Fling a ball hard enough, and it never returns. You don't see that happen in real life because the ball must travel at least 11.3 kilometers (7 miles) per second to escape Earth's gravitational pull. Every object, whether it's a lightweight feather or a gargantuan star, exerts a force that attracts everything around it. Gravity keeps you anchored to this planet, the moon orbiting Earth, the Earth circling the sun, the sun revolving around the galaxy's center and massive galactic clusters hurtling through the universe as one.

Gravity and three other fundamental forces hold the universe together. The strong nuclear force keeps particles in an atom's nucleus from flying apart. The weak nuclear force causes radiation in some nuclei, and the electromagnetic force performs critical tasks such as holding a molecule's atoms together. Although the sun's gravity grips planets billions of miles away, gravity is the weakest fundamental force.

Mass, sometimes confused with weight, is the amount of matter an object contains -- as mass increases, so does gravitational pull. Black holes, astronomical objects often seen in science fiction movies, are so massive that light can't escape them. A grain of salt's gravity is much smaller because it has less mass. Weight refers to the force an object's gravitational pull exerts on other objects. Weight can fluctuate, as witnessed on lunar missions where astronauts weighed six times less than they do on their more massive home planet, Earth.

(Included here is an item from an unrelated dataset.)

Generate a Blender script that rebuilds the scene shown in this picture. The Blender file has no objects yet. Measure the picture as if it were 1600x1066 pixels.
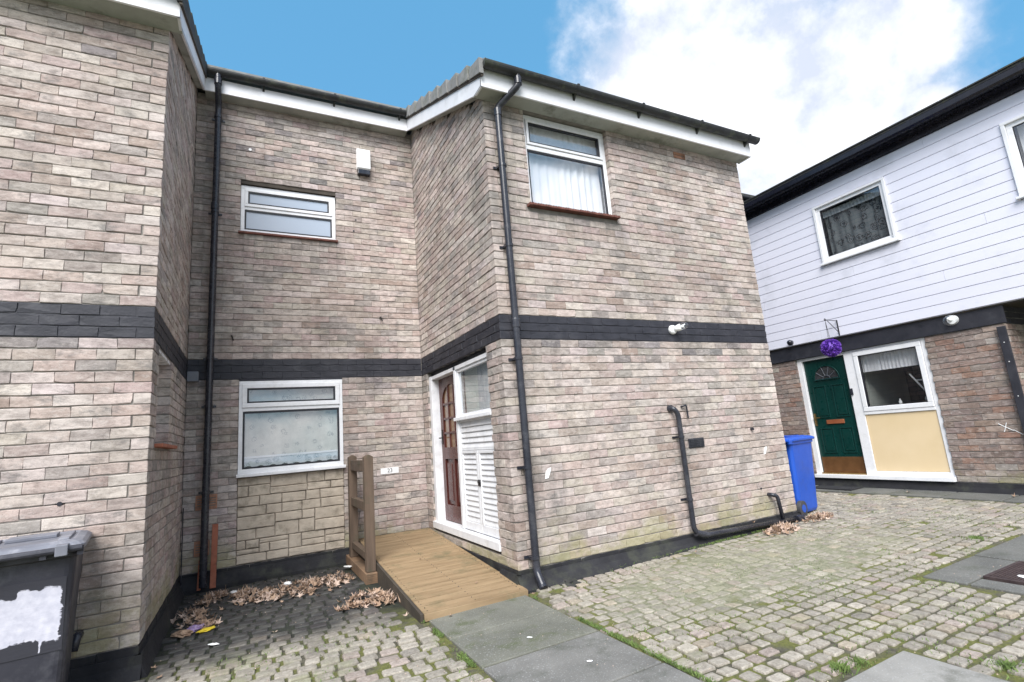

Books and articles may talk about space station astronauts floating in "zero gravity." Earth's gravity still exists in space and is actually only 10 percent weaker up where the space station orbits. Astronauts float because they're falling toward the planet and circling it so quickly that they never reach the surface. Even though an object's gravitational pull weakens with distance, it extends outward to infinity. In other words, Earth still attracts bodies at the edge of the universe.

In 1687, Issac Newton informed the world that "gravity really does exist." Before then, nobody knew that. Today, Newton's theories explain how heavenly bodies move and help people predict the way gravity influences life on Earth. Projectiles, for instance, follow paths as predicted by Newtonian calculations. Centuries later, Einstein theorized that objects warp space, resulting in gravitational pull. Visualize this by placing a bowling ball on a mattress to cause a depression. If you put a marble on the bed, it rolls toward the depression. In Einstein's theory, the massive sun would be the bowling ball and Earth would be the marble that moves toward the sun along with all planets, asteroids and comets.

If the sun suddenly lost 95 percent of its mass, the Earth would not feel the effect instantaneously, says Einstein. He predicted gravity waves -- ripples that travel through space causing it to stretch and squeeze. Rapidly orbiting binary stars and massive black holes merging are some astronomical objects that cause gravitational waves. These waves are too tiny to measure coming from small objects, so scientists attempt to detect them using a special observatory. Proving the existence of gravitational waves will mark a milestone in the quest to understand gravity.